[Begin INPUT ROWS]

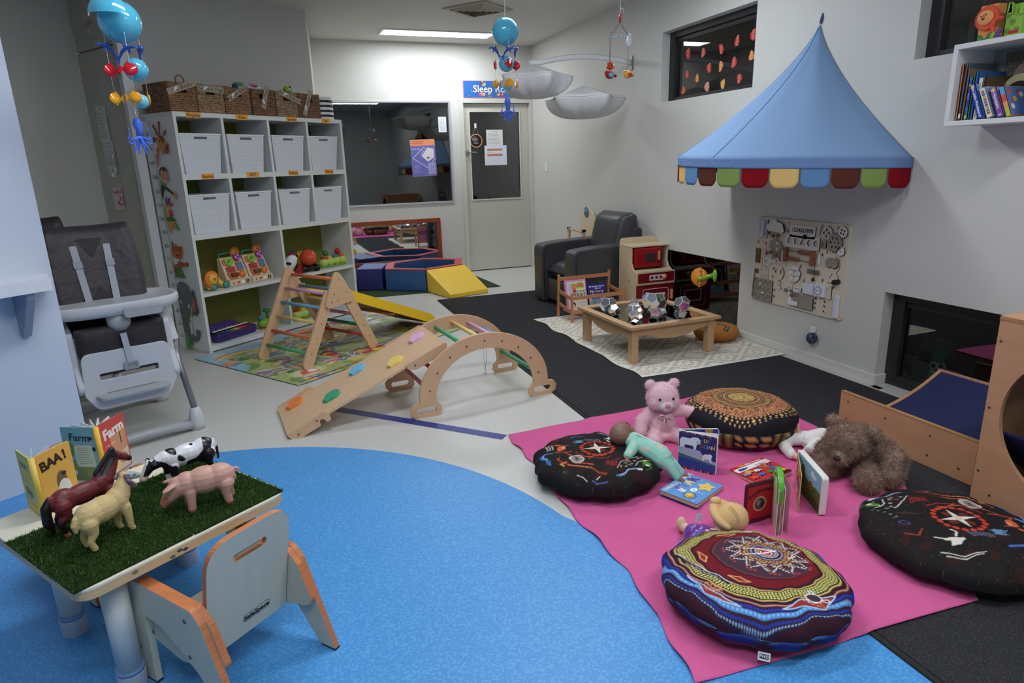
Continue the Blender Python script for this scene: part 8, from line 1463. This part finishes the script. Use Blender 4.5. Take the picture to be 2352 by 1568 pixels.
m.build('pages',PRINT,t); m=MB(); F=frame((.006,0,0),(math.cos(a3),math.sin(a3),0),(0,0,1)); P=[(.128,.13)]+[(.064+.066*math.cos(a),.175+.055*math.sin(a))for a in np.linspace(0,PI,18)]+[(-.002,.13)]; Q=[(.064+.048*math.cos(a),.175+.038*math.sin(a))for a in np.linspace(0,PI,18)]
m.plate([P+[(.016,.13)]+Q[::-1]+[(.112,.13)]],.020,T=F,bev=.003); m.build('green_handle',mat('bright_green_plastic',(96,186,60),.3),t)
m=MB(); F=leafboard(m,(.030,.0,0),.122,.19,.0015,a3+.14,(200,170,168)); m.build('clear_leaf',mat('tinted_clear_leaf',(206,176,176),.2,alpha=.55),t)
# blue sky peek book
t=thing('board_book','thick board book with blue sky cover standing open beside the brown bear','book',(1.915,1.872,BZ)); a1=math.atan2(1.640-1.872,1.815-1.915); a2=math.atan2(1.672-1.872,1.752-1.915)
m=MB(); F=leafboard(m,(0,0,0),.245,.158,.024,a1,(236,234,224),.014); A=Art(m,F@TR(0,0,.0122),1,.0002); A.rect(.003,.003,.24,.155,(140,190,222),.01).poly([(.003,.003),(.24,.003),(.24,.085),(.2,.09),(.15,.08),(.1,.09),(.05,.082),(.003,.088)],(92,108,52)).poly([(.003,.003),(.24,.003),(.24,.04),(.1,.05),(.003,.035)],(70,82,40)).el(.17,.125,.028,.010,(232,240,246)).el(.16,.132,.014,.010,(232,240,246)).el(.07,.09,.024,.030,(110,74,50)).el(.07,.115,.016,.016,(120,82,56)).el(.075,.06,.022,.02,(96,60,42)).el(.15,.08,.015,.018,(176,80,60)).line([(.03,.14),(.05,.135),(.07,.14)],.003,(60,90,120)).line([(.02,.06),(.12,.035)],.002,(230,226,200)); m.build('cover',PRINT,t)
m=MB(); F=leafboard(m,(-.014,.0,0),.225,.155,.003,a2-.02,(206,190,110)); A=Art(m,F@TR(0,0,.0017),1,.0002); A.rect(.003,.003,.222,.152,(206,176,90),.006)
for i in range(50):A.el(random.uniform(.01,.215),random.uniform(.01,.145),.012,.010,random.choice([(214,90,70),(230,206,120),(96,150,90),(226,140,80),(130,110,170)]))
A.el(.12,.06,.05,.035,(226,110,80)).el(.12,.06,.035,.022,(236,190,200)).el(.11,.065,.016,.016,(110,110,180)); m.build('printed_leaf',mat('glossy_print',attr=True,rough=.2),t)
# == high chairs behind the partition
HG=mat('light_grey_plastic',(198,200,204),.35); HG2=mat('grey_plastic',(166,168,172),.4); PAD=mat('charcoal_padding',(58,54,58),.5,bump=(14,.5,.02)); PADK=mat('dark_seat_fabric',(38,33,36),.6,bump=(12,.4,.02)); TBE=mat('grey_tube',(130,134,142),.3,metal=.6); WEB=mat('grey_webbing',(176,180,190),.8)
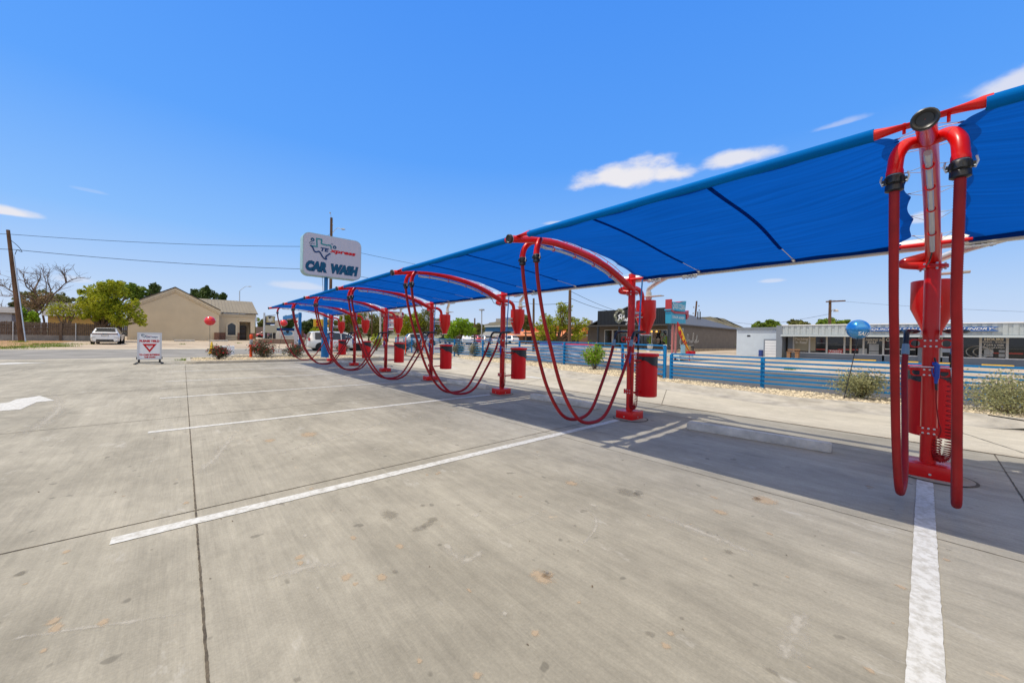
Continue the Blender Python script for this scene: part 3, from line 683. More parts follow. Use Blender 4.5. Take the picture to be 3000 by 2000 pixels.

[End INPUT ROWS]

- [EXERCISE DIRECTIONS]
Leave every image out, and retype the material exactly.

- [WRITTEN RESPONSE]
Continue the Blender Python script for this scene: part 8, from line 1463. This part finishes the script. Use Blender 4.5. Take the picture to be 2352 by 1568 pixels.
m.build('pages',PRINT,t); m=MB(); F=frame((.006,0,0),(math.cos(a3),math.sin(a3),0),(0,0,1)); P=[(.128,.13)]+[(.064+.066*math.cos(a),.175+.055*math.sin(a))for a in np.linspace(0,PI,18)]+[(-.002,.13)]; Q=[(.064+.048*math.cos(a),.175+.038*math.sin(a))for a in np.linspace(0,PI,18)]
m.plate([P+[(.016,.13)]+Q[::-1]+[(.112,.13)]],.020,T=F,bev=.003); m.build('green_handle',mat('bright_green_plastic',(96,186,60),.3),t)
m=MB(); F=leafboard(m,(.030,.0,0),.122,.19,.0015,a3+.14,(200,170,168)); m.build('clear_leaf',mat('tinted_clear_leaf',(206,176,176),.2,alpha=.55),t)
# blue sky peek book
t=thing('board_book','thick board book with blue sky cover standing open beside the brown bear','book',(1.915,1.872,BZ)); a1=math.atan2(1.640-1.872,1.815-1.915); a2=math.atan2(1.672-1.872,1.752-1.915)
m=MB(); F=leafboard(m,(0,0,0),.245,.158,.024,a1,(236,234,224),.014); A=Art(m,F@TR(0,0,.0122),1,.0002); A.rect(.003,.003,.24,.155,(140,190,222),.01).poly([(.003,.003),(.24,.003),(.24,.085),(.2,.09),(.15,.08),(.1,.09),(.05,.082),(.003,.088)],(92,108,52)).poly([(.003,.003),(.24,.003),(.24,.04),(.1,.05),(.003,.035)],(70,82,40)).el(.17,.125,.028,.010,(232,240,246)).el(.16,.132,.014,.010,(232,240,246)).el(.07,.09,.024,.030,(110,74,50)).el(.07,.115,.016,.016,(120,82,56)).el(.075,.06,.022,.02,(96,60,42)).el(.15,.08,.015,.018,(176,80,60)).line([(.03,.14),(.05,.135),(.07,.14)],.003,(60,90,120)).line([(.02,.06),(.12,.035)],.002,(230,226,200)); m.build('cover',PRINT,t)
m=MB(); F=leafboard(m,(-.014,.0,0),.225,.155,.003,a2-.02,(206,190,110)); A=Art(m,F@TR(0,0,.0017),1,.0002); A.rect(.003,.003,.222,.152,(206,176,90),.006)
for i in range(50):A.el(random.uniform(.01,.215),random.uniform(.01,.145),.012,.010,random.choice([(214,90,70),(230,206,120),(96,150,90),(226,140,80),(130,110,170)]))
A.el(.12,.06,.05,.035,(226,110,80)).el(.12,.06,.035,.022,(236,190,200)).el(.11,.065,.016,.016,(110,110,180)); m.build('printed_leaf',mat('glossy_print',attr=True,rough=.2),t)
# == high chairs behind the partition
HG=mat('light_grey_plastic',(198,200,204),.35); HG2=mat('grey_plastic',(166,168,172),.4); PAD=mat('charcoal_padding',(58,54,58),.5,bump=(14,.5,.02)); PADK=mat('dark_seat_fabric',(38,33,36),.6,bump=(12,.4,.02)); TBE=mat('grey_tube',(130,134,142),.3,metal=.6); WEB=mat('grey_webbing',(176,180,190),.8)
Continue the Blender Python script for this scene: part 3, from line 683. More parts follow. Use Blender 4.5. Take the picture to be 3000 by 2000 pixels.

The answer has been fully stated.